Activities: design research, intrapreneurship, business modeling, systems mapping

Team: Azmina Alimohd, Barbara Fang

Partners: Jewish Community Center; Margarita Korol

With 500,000 teens and young adults with autism entering the workforce within the next decade—how can job training programs prepare for a shift towards the freelance economy?

The Just One Job training program, located within JCC Manhattan, creates job opportunities for capable and dedicated young adults with disabilities by placing these young people in supportive environments and matching their skills with employers’ individual needs.

Constrained by state funding, the training program reached out to DSI to explore new revenue-generating business models that could help expand the program and push forward their mission.

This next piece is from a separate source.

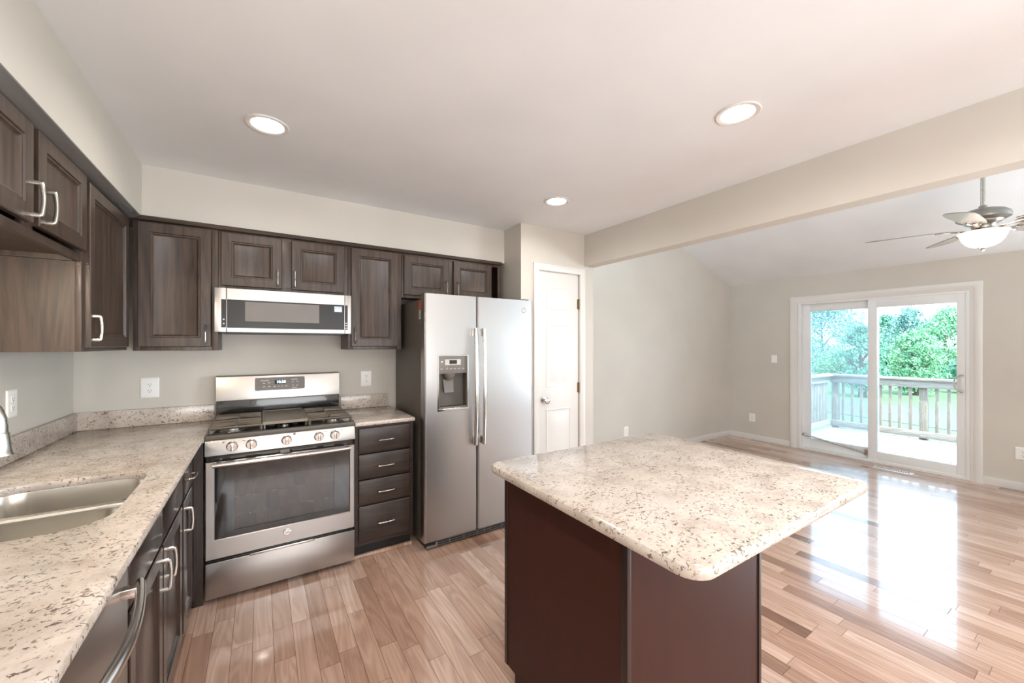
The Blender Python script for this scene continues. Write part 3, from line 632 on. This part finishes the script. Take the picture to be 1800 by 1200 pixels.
rd = obj('fridge_door', fridge_door(XS+.003, FX1), 'ssv', t, None, 25)
# dispenser
mb = MB(); ring_frame(mb, W, (1.03, 1.27, .95, 1.342), (1.041, 1.258, .966, 1.333), -.004, .003, .002); dp = obj('dispenser', mb, 'chrome', fd)
mb = MB(); wbox(mb, W, 1.04, 1.26, 1.212, 1.335, -.06, .002, .002); mb2 = obj('dispenser_panel', mb, 'greyplastic', dp)
mb = MB(); wbox(mb, W, 1.041, 1.047, .966, 1.212, -.06, 0); wbox(mb, W, 1.252, 1.258, .966, 1.212, -.06, 0); wbox(mb, W, 1.041, 1.258, .962, .97, -.06, 0); wbox(mb, W, 1.041, 1.258, .966, 1.212, -.066, -.056); obj('dispenser_cavity', mb, 'dgrey', dp)
mb = MB(); wbox(mb, W, 1.085, 1.205, 1.272, 1.312, .002, .004, .002); obj('display_bezel', mb, 'lplastic', dp)
mb = MB(); wbox(mb, W, 1.118, 1.175, 1.279, 1.306, .004, .005); obj('screen', mb, 'bglass', dp)
mb = MB()
for a, b, c_, d_ in [(u-.008, u+.008, 1.243, 1.247) for u in (1.06, 1.1, 1.13, 1.16, 1.19, 1.225)]+[(1.1, 1.104, 1.256, 1.26), (1.055, 1.07, 1.29, 1.302)]:
    mb = MB(); wbox(mb, W, a, b, c_, d_, .002, .0026); obj('key_mark', mb, 'lplastic', dp)
mb = MB().lathe([(.02, 1.215), (.045, 1.212), (.04, 1.19), (.03, 1.18), (.02, 1.165), (.012, 1.165)], (1.13, FY+.03, 0), 20); obj('chute', mb, 'greyplastic', dp)
mb = MB().hexa([W(1.095, 1.075, -.03), W(1.165, 1.075, -.03), W(1.165, 1.075, -.036), W(1.095, 1.075, -.036), W(1.09, 1.17, -.048), W(1.17, 1.17, -.048), W(1.17, 1.17, -.054), W(1.09, 1.17, -.054)]); obj('paddle', mb, 'greyplastic', dp)
mb = MB(); wbox(mb, W, 1.045, 1.255, .97, .978, -.056, -.002); dt = obj('drip_tray', mb, 'greyplastic', dp)
mb = MB()
for k in range(9): wbox(mb, W, 1.06+k*.022, 1.071+k*.022, .978, .979, -.05, -.01)
obj('tray_slot', mb, 'black', dt)
for u, p in ((XS-.034, fd), (XS+.034, rd)):
    mb = MB(); z0, z1 = .69, 1.535; n = 24; R = []
    for k in range(n+1):
        f = k/n; z = z0+(z1-z0)*f; o_ = .038+.018*math.sin(PI*f); wd = .0125+.003*math.sin(PI*f)
        R.append([W(u+wd*math.cos(a), z, o_+.010*math.sin(a)) for a in [2*PI*q/12 for q in range(12)]])
    mb.loft(R)
    for z in (z0+.03, z1-.03): wbox(mb, W, u-.011, u+.011, z-.028, z+.028, 0, .04, .004)
    obj('handle', mb, 'hdlss', p, 'long bowed steel bar handle')
mb = MB(); mb.box((FX0+.02, FY+.02, .012), (FX1-.02, FY+.06, .055)); gr = obj('base_grille', mb, 'black', t)
mb = MB(); 
for z in (.02, .034, .048): wbox(mb, W, FX0+.09, FX1-.02, z-.0015, z+.0015, -.02, -.018)
for u in (1.13, 1.24, 1.35, 1.41, 1.46, 1.56, 1.7): wbox(mb, W, u-.002, u+.002, .016, .05, -.02, -.017)
wbox(mb, W, FX0+.02, FX0+.1, .016, .03, -.02, -.012); wbox(mb, W, FX0+.085, FX0+.1, .03, .05, -.02, -.012); obj('grille_louver', mb, 'greyplastic', gr)
for x in (FX0+.06, FX1-.08):
    for y in (FY+.11, YB-.09): obj('foot', MB().lathe([(.02, 0), (.02, .03), (.001, .03)], (x, y, 0), 12), 'black', t)
for x in (FX0+.05, FX1-.05): obj('hinge_cover', bx((x-.03, FY+.03, 1.766), (x+.03, FY+.14, 1.778), .005), 'dgrey', t)
mb = MB().lathe([(.0005, 0), (.021, 0), (.021, -.003), (.019, -.004), (.0005, -.004)], W(1.752, 1.687, 0), 28, 'y'); bd = obj('round_badge', mb, 'hdlss', rd, angle=12)
obj('monogram', MB().text('GE', lambda a, b, c: W(1.752+a, 1.687+b, .004+c), .016, .0003), 'greyplastic', bd)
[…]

After conducting rapid design research, we uncovered that many of the young adults within the J1J program had skillsets fit for the freelance economy—they were designers, programmers, researchers, and technical writers—but lacked the operational skills needed to manage a freelance business on their own.

This insight lead to the design of Upward Collective—a creative collective that trains and supports young adults with autism in providing desired freelance services. The DSI team worked with staff members of the J1J program and developed a business model that fit within the existing job training program.

Upward Collective was designed to generate revenue by helping freelancers become associated with a reputable organization and building low-barrier project-to-project relationships with clients who desire freelance services.

Understanding the Users. We conducted interviews with staff and members of the Just One Job program and observed how they worked with thier job coaches.

Balancing Multiple Needs. The Upward Collective program was designed to generate revenue and become self-sustaining, while also meeting the needs of three main user groups.